North Korea’s cautious experiment with economic zone Hwanggumphyong
Hwanggumphyong was launched with great fanfare in 2011 by Jang Song-thaek, the uncle of North Korea’s new ruler, with a pledge of tax breaks and repatriation of dividends, hoping to emulate a formula that has worked for economic zones the world over.
But for the moment, it remains little more than a small, boggy island.
The 14 km2 Hwanggumphyong island is one of four economic zones that were designed to be a magnet for Chinese capital and manufacturing. It lies on the Yalu river, across from the bustling Chinese border city of Dandong and one of the few areas where North Korea allows its citizens contact with the outside world.
Chinese investors are showing little appetite for North Korea, whose economy is worse off than it was 20 years ago from a combination of sanctions over its nuclear weapons ambitions, famine and mismanagement.

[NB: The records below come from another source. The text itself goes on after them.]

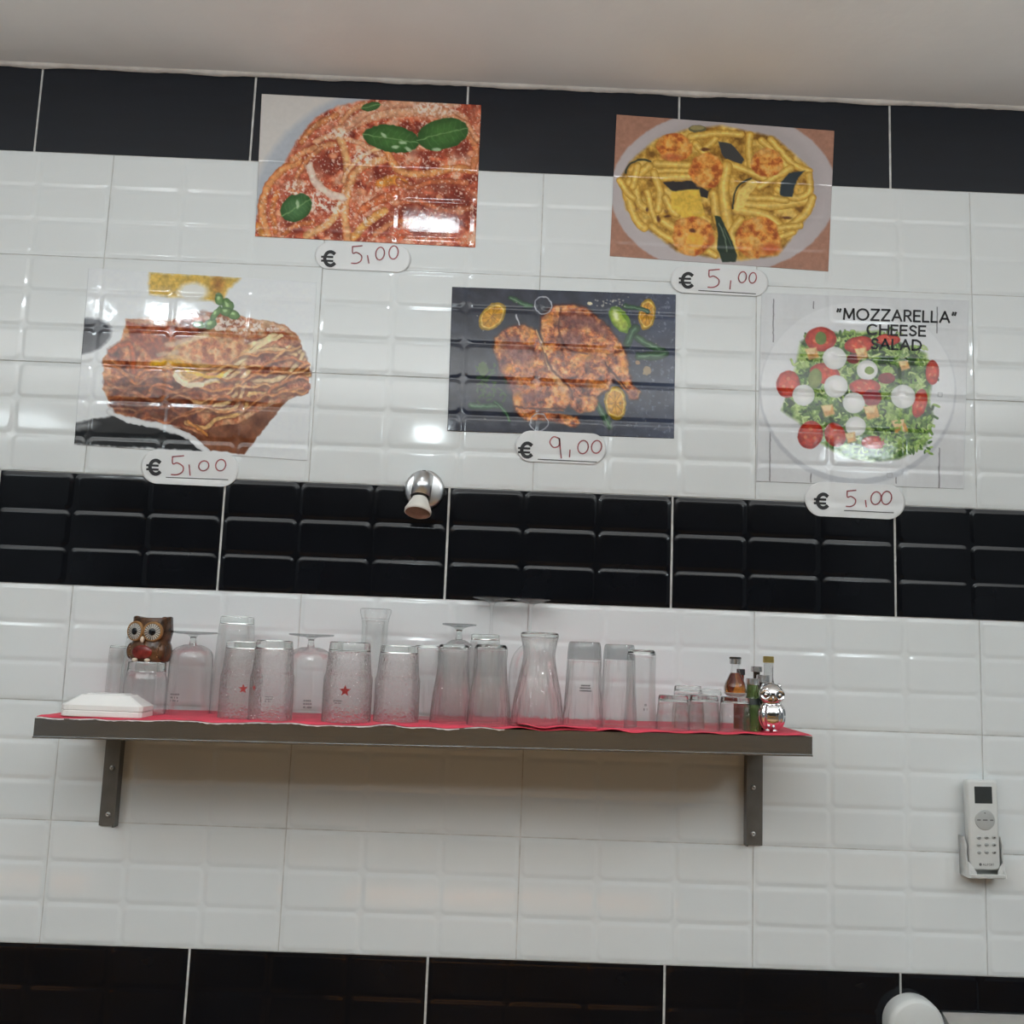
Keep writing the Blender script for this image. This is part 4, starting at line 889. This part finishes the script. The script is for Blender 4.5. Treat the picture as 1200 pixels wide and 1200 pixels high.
# back row
glass('tumbler', 'thin straight clear tumbler at the back left, leftmost glass on the shelf', 137, 757, 12, -.035, STRAIGHT, n=40, base=.004)
glass('tumbler', 'clear tumbler with a stepped rim, half hidden behind the ceramic owl', 162, 742, 19, -.062, TUMB, base=.010)
g_owl = glass('tumbler', 'low faceted tumbler upside down that carries the brown ceramic owl', 170, 776, 24, -.135, [(1, 0), (1, .5), (.98, .68), (.92, .78), (.90, 1)], 'glass_facet', fac=facet(10, .035), base=.016)
goblet('stemmed beer glass upside down just right of the ceramic owl', 223, 740, 27, 25, -.115, stem=.13)
marks(bpy.data.objects[-1] if False else [o for o in COL.objects if o.name.startswith('stemmed_glass')][-1], .046, .035, 3, -math.pi / 2 - .3, .016, .003, seed=4)
glass('tall_tumbler', 'tall thick-based tumbler upside down, tallest on the left half', 274, 723, 23.5, -.085, TAPER, 'glass', base=.013)
ga = glass('star_tumbler', 'bubbly tumbler with a red star, left of the closely set pair', 283, 752, 24, -.175, TUMB, 'glass_emboss', base=.012)
star(ga, .0335, .052, .0085, -math.pi / 2 + .35)
gb_ = glass('star_tumbler', 'bubbly tumbler with a pale red star, right of the closely set pair', 319, 751, 25, -.205, TUMB, 'glass_emboss', base=.014)
star(gb_, .0365, .055, .0060, -math.pi / 2 - .75); marks(gb_, .0370, .040, 3, -math.pi / 2 + .1, .012, .002, seed=2)
gx = goblet('stemmed beer glass upside down between the two red-star tumbler spots', 362, 743, 26, 27, -.12, stem=.13)
gx['label'] = 'stemmed beer glass upside down left of the thick green-based star tumbler'
marks(gx, .046, .03, 3, -math.pi / 2 + .2, .016, .003, seed=6)
gs = glass('star_tumbler', 'thick tumbler with one bright red star at the middle left of the shelf', 408, 753, 28, -.205, TUMB, 'glass_emboss', base=.016)
star(gs, .0400, .0545, .0105, -math.pi / 2 + .03); marks(gs, .0405, .036, 2, -math.pi / 2 - .3, .014, .002, seed=3)
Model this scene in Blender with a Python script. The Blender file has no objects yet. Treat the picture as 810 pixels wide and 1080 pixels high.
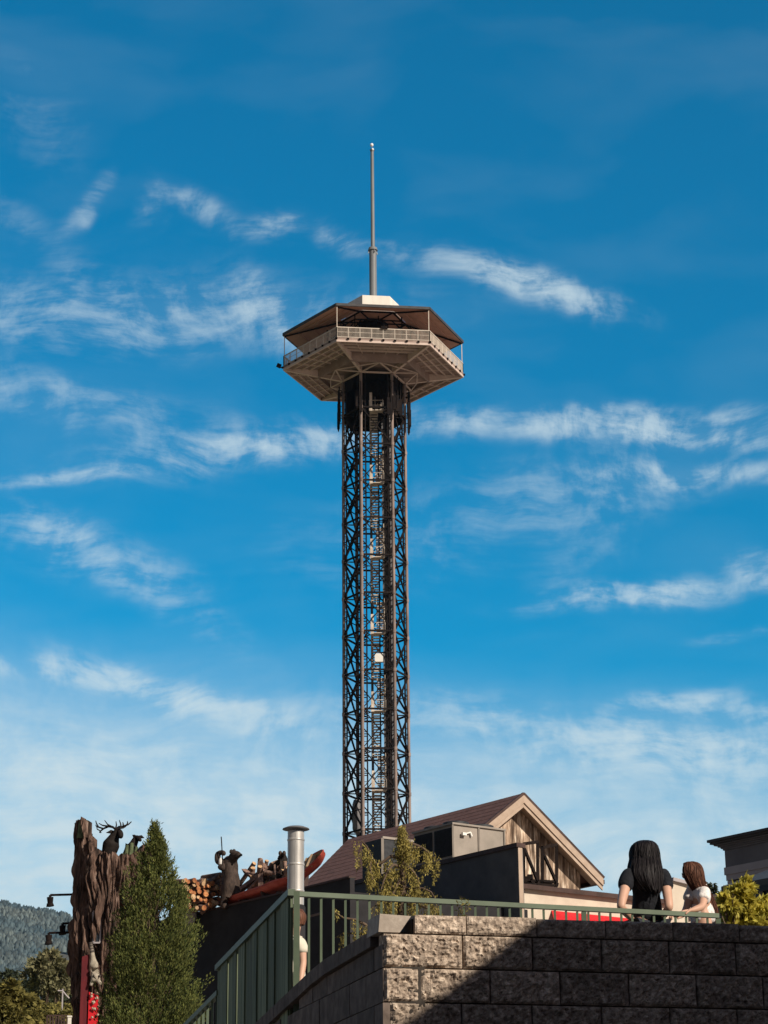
import bpy, math, random
import numpy as np
from mathutils import Vector, Matrix, noise, Quaternion

random.seed(7)
rng = np.random.default_rng(7)
rad = math.radians
SC = bpy.context.scene
COL = SC.collection

# ------------------------------------------------------------------ camera
CAMZ = 1.6
PITCH, ROLL, FPX = 18.6, -0.5, 2310.0
cam_d = bpy.data.cameras.new('camera')
cam = bpy.data.objects.new('camera', cam_d)
COL.objects.link(cam)
CAM_R = Matrix.Rotation(rad(90 + PITCH), 3, 'X') @ Matrix.Rotation(rad(ROLL), 3, 'Z')
cam.matrix_world = Matrix.Translation((0, 0, CAMZ)) @ CAM_R.to_4x4()
cam_d.sensor_fit = 'VERTICAL'
cam_d.sensor_height = 36
cam_d.lens = FPX / 1080 * 36
cam_d.clip_start = 0.1
cam_d.clip_end = 20000
SC.camera = cam
CAMP = Vector((0, 0, CAMZ))

# ------------------------------------------------------------------ light
SUN_AZ, SUN_EL = 46.0, 30.0        # azimuth from straight behind the camera towards the right
SUNV = Vector((math.sin(rad(SUN_AZ)) * math.cos(rad(SUN_EL)), -math.cos(rad(SUN_AZ)) * math.cos(rad(SUN_EL)), math.sin(rad(SUN_EL))))
sd = bpy.data.lights.new('sun', 'SUN')
sd.energy = 5.0
sd.angle = rad(0.5)
sd.color = (1.0, 0.90, 0.76)
so = bpy.data.objects.new('sun', sd)
COL.objects.link(so)
so.rotation_euler = SUNV.to_track_quat('Z', 'Y').to_euler()
so.location = (40, -40, 60)
SC.view_settings.view_transform = 'Standard'
SC.view_settings.look = 'None'
SC.view_settings.exposure = 0.0
SC.view_settings.gamma = 1.0
SC.view_settings.use_curve_mapping = False


def ray(px, py):
    v = Vector(((px - 405) / FPX, (540 - py) / FPX, -1.0))
    return CAM_R @ v


def P(px, py, Y):
    """the real point at forward distance Y seen at that place of the photograph"""
    r = ray(px, py)
    return CAMP + r * (Y / r.y)


def PP(px, py, p0, n):
    """where the line of sight meets the plane through p0 with normal n"""
    r = ray(px, py)
    n = Vector(n)
    return CAMP + r * ((Vector(p0) - CAMP).dot(n) / r.dot(n))


def azel(px, py):
    r = ray(px, py).normalized()
    return math.atan2(r.x, r.y), math.asin(r.z)


# ------------------------------------------------------------------ world
world = bpy.data.worlds.new('World')
SC.world = world
world.use_nodes = True
wt = world.node_tree
wt.nodes.clear()


def wn(kind, **kw):
    n = wt.nodes.new(kind)
    for k, v in kw.items():
        setattr(n, k, v)
    return n


def wmath(op, a, b=None, c=None, clamp=False):
    n = wn('ShaderNodeMath', operation=op)
    n.use_clamp = clamp
    for i, v in enumerate((a, b, c)):
        if v is None:
            continue
        if isinstance(v, (int, float)):
            n.inputs[i].default_value = v
        else:
            wt.links.new(v, n.inputs[i])
    return n.outputs[0]


out = wn('ShaderNodeOutputWorld')
bg = wn('ShaderNodeBackground')
bg.inputs['Strength'].default_value = 0.10
wt.links.new(bg.outputs[0], out.inputs[0])
sky = wn('ShaderNodeTexSky')
sky.sky_type = 'NISHITA'
sky.sun_disc = False
sky.sun_elevation = rad(SUN_EL)
sky.sun_rotation = rad(180 - SUN_AZ)
sky.altitude = 400
sky.air_density = 1.0
sky.dust_density = 0.6
sky.ozone_density = 2.5
# saturated, slightly teal sky
tint = wn('ShaderNodeMix', data_type='RGBA', blend_type='MULTIPLY')
tint.inputs['Factor'].default_value = 1.0
wt.links.new(sky.outputs[0], tint.inputs['A'])

tc = wn('ShaderNodeTexCoord')
sep = wn('ShaderNodeSeparateXYZ')
wt.links.new(tc.outputs['Generated'], sep.inputs[0])
az = wmath('ARCTAN2', sep.outputs[0], sep.outputs[1])
el = wmath('ARCSINE', sep.outputs[2])
ae = wn('ShaderNodeCombineXYZ')
wt.links.new(az, ae.inputs[0])
wt.links.new(el, ae.inputs[1])
# deep blue tint ahead of the camera; dimmed and warmed elsewhere for neutral fill
dv = wn('ShaderNodeVectorMath', operation='DOT_PRODUCT')
wt.links.new(tc.outputs['Generated'], dv.inputs[0])
dv.inputs[1].default_value = (0, math.cos(rad(20)), math.sin(rad(20)))
dw = wn('ShaderNodeMapRange')
dw.interpolation_type = 'SMOOTHSTEP'
wt.links.new(dv.outputs['Value'], dw.inputs['Value'])
dw.inputs['From Min'].default_value = 0.35
dw.inputs['From Max'].default_value = 0.86
tm = wn('ShaderNodeMix', data_type='RGBA')
wt.links.new(dw.outputs[0], tm.inputs['Factor'])
tm.inputs['A'].default_value = (0.50, 0.38, 0.34, 1)
tm.inputs['B'].default_value = (0.0, 1.02, 1.28, 1)
wt.links.new(tm.outputs['Result'], tint.inputs['B'])
# warp
warp = wn('ShaderNodeTexNoise')
warp.inputs['Scale'].default_value = 16
warp.inputs['Detail'].default_value = 3
wt.links.new(ae.outputs[0], warp.inputs['Vector'])
wsub = wn('ShaderNodeVectorMath', operation='SUBTRACT')
wt.links.new(warp.outputs['Color'], wsub.inputs[0])
wsub.inputs[1].default_value = (.5, .5, .5)
wsc = wn('ShaderNodeVectorMath', operation='MULTIPLY')
wt.links.new(wsub.outputs[0], wsc.inputs[0])
wsc.inputs[1].default_value = (0.030, 0.016, 0)
wad = wn('ShaderNodeVectorMath', operation='ADD')
wt.links.new(ae.outputs[0], wad.inputs[0])
wt.links.new(wsc.outputs[0], wad.inputs[1])
WC = wad.outputs[0]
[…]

Many analysts say the North Korean leadership is terrified that reforms could weaken its iron grip on the state and it has repeatedly baulked at any sweeping changes, ignoring pressure from China, its only real ally, to emerge from a self-imposed cocoon.
China’s leverage is limited and its fear that North Korea could collapse appears to make it willing, albeit begrudgingly, to support the government of leader Kim Jong-un.